The deal gives Nokia a license for 700 Trimble technologies for delivering location-based services, as well as exclusive rights to sublicense them to other companies in the wireless industry. That means any company that wants to license Trimble's patents must now do so through Nokia.

Nokia Gains Upper Hand

Nokia officials stopped short of calling the deal just what it needs to end its acrimonious renegotiation talks with Qualcomm. But they acknowledged that it will strengthen Nokia's hand in licensing talks with all wireless companies that include GPS capabilities in their products.

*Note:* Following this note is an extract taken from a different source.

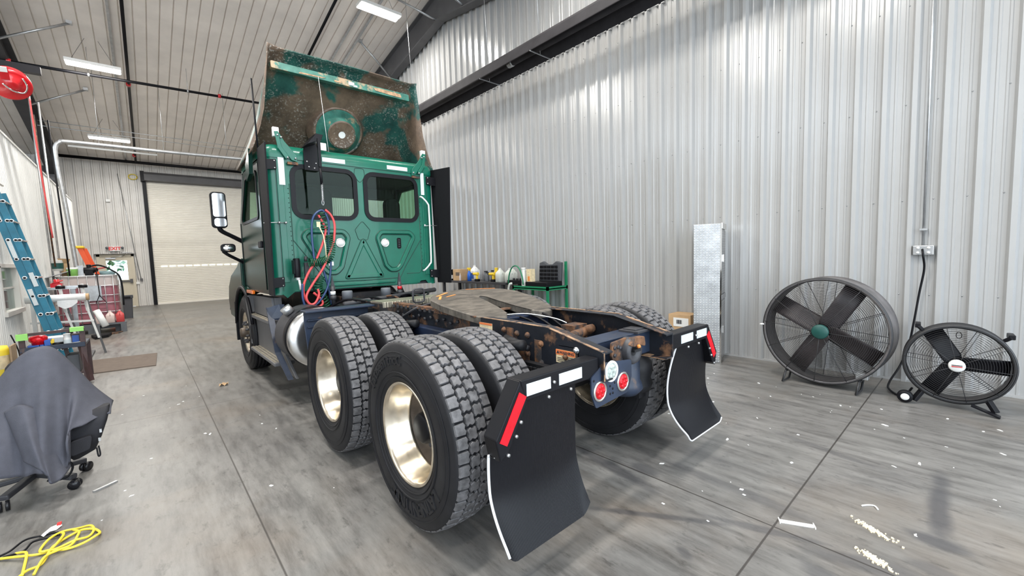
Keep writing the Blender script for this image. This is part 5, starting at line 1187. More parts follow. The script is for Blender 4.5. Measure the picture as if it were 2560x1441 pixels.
def bottle(name, label, x, y, z, r, h, m, cat='bottle', neck=0.35, cap=None, group=None, cl=None):
    t = thing(name, label, cat, (x, y, z), group)
    MB().lathe([(0, 0), (r*0.95, 0), (r, h*0.04), (r, h*0.62), (r*0.9, h*0.70), (r*neck, h*0.90), (r*neck, h*0.96), (0, h*0.96)], (x, y, z), 'z', 20).build('body', m, t)
    MB().cyl((x, y, z+h*0.93), (x, y, z+h*1.02), r*(neck+0.06), 12).build('cap', cap or 'white_plastic', t)
    if cl: MB().lathe([(r*1.01, h*0.15), (r*1.01, h*0.5)], (x, y, z), 'z', 20).build('paper_label', cl, t)
    return t
def jug(name, label, x, y, z, w, h, m, cap='white_plastic', group=None, lm=None, hd=0):
    """square-shouldered gallon jug with a side handle"""
    t = thing(name, label, 'jug', (x, y, z), group)
    rows = []
    for zz, k in ((0, 0.92), (0.02, 1), (0.55, 1), (0.66, 0.95), (0.84, 0.42), (0.90, 0.26), (0.95, 0.24)): rows.append([(px, py, z+h*zz) for px, py in rrect(x-w/2*k, x+w/2*k, y-w/2*k, y+w/2*k, w*0.18*k, 3)])
    b = MB().grid(rows, closeu=True); b.add(rows[0], [tuple(range(len(rows[0])))]); b.add(rows[-1], [tuple(range(len(rows[-1])))]); b.build('body', m, t)
    MB().cyl((x, y, z+h*0.94), (x, y, z+h), w*0.14, 12).build('cap', cap, t)
    MB().tube([(x, y-w*0.12, z+h*0.88), (x, y-w*0.40, z+h*0.82), (x, y-w*0.50, z+h*0.66), (x, y-w*0.46, z+h*0.55)], w*0.06, 6).build('handle', m, t)
    if lm: MB().box(x-w/2-0.002, x-w/2+0.001, y-w*0.4, y+w*0.4, z+h*0.12, z+h*0.5).build('paper_label', lm, t)
    return t
jug('plastic_jug', 'frosted white gallon jug on the workbench, nearest the fifth wheel, left of the pair', 5.80, 6.93, BT, 0.17, 0.30, 'jug')
jug('plastic_jug', 'frosted white gallon jug, front one of the pair beside the green hose loop', 5.80, 6.62, BT, 0.17, 0.30, 'jug')
jug('plastic_jug', 'frosted white gallon jug standing behind the front one of the pair', 6.02, 6.78, BT, 0.17, 0.30, 'jug')
jug('plastic_jug', 'white jug with a blue label on the workbench behind the spray bottle', 5.95, 8.05, BT, 0.20, 0.36, 'white_plastic', lm='blue_plastic')
jug('plastic_jug', 'translucent blue jug standing left of the blue-labelled white jug', 6.05, 8.22, BT, 0.15, 0.34, 'blue_fluid')
t = thing('spray_bottle', 'blue spray bottle with a yellow trigger head on the workbench', 'spray bottle', (5.75, 8.0, BT))
MB().lathe([(0, 0), (0.05, 0), (0.05, 0.14), (0.035, 0.2), (0.014, 0.25), (0, 0.25)], (5.75, 8.0, BT), 'z', 18).build('body', 'blue_fluid', t)
MB().box(5.73, 5.77, 7.95, 8.06, BT+0.27, BT+0.31).box(5.735, 5.765, 7.98, 8.02, BT+0.24, BT+0.28).bar((5.75, 7.955, BT+0.28), (5.75, 7.95, BT+0.22), 0.015, 0.012).build('trigger_head', 'yellow', t, bevel=0.004)
t = thing('cardboard_box', 'open cardboard box with a dark print on the workbench beside the truck cab', 'box', (5.85, 8.5, BT))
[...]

"It will improve our negotiating position," said Ulla James, director of intellectual property rights strategic marketing for Nokia.

Trimble has one of the biggest portfolios of patents for location-based technologies, and any company that offers such capabilities will now need to talk to Nokia, she said.

Qualcomm Cautious

Qualcomm integrates GPS capabilities in many of its chipsets, including its gpsOne product. The company has shipped tens of millions of such chipsets in the past few years, said Nitesh Patel, a senior analyst at Strategy Analytics.

"Given that Nokia can sublicense to whoever it wants to and on whatever terms it wishes to, it has a strong bargaining position with Qualcomm with respect to GPS," Patel wrote in an e-mail.

He cautioned that Qualcomm might already have a long-term contract with Trimble that could supersede the arrangement between Nokia and Trimble.

Qualcomm declined requests for comment, and Nokia would not discuss how the deal might affect its negotiations with Qualcomm specifically.

April Deadline

Nokia and Qualcomm are engaged in a bitter renegotiation of a patent licensing agreement that ends in April 2007. The companies license a variety of patents from each other relating to mobile phone standards. Qualcomm is well-known for developing the CDMA standard and Nokia patents contribute to the WCDMA and other standards. Qualcomm has launched several lawsuits against Nokia for alleged patent infringement and Nokia, along with five other mobile vendors, has filed an anticompetitive complaint against Qualcomm with the European Commission.

Nokia played down the significance of the April deadline. If the two sides don't reach agreement by then, they will both be able to continue selling their respective products in any case, James said. It is "normal practice" for two companies in a renegotiation process to continue selling products even if the contract expires, with an eye to settling payments once a new contract is agreed to, she said.

Patent Share

Today, Nokia contributes 25 percent of the patents that make up the GSM standard and 28 percent of WCDMA patents, James said. It also holds 130 essential patents for CDMA. Despite announcing an exit from the CDMA market, Nokia intends to hold onto those patents as a revenue generator, she said.